Death is HOT. The blood tofu is delicious. Next time, you will taste the yumminess.

Chicken feet are good with beer, you might want to get the packaged ones from an asian supermarket and try them out at home first.

I don't think I could eat bugs...When I was in Beijing, someone tried to give me a fried scorpion on a stick. I was too chicken to eat that and too chicken to eat dog.

atp said...

The stilton and cake thing is a real Christmas tradition actually...a big slice of Grandma's boozy Christmas cake with marzipan and icing teamed with a slab of stilton cut fresh from the dark blue pot that it always comes in at Christmas. Delicious! I've always wondered why they put cheese in a pot for Christmas? Not that I'm complaining.

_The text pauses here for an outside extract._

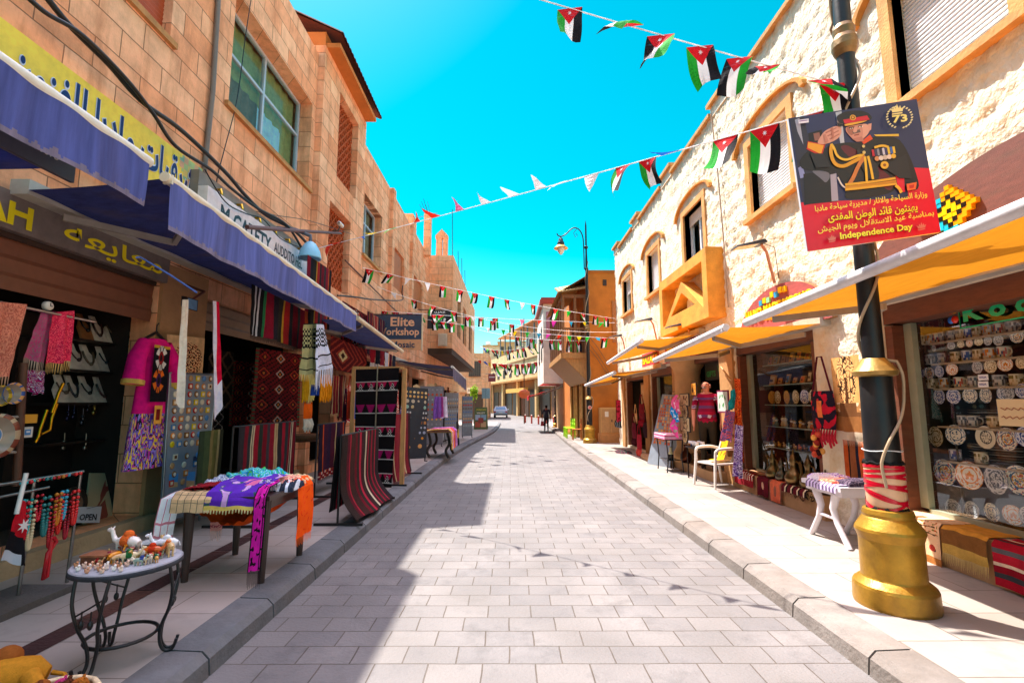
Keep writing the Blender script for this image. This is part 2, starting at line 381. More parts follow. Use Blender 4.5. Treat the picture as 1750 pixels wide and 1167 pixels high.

No really; Nutella I love, toast I love, but as much as I've tried to enjoy it (I try it a lot - I feel like I'm missing out somehow) I just hate it.

hollibobolli said...

JC sent me that salt licorice and it tasted like an old rubber tire. I'm a good eater - I'm going to try this. My favorite food in kindergarten involved snails, smoked oysters and I was whipping up sauteed mushrooms with wine in fourth grade. I don't think I've ever had the average palate. But no - I don't do bugs. And I've watched the people eat a grilled tarantula - the thought of that is what keeps me from ever wanting to end up in hell.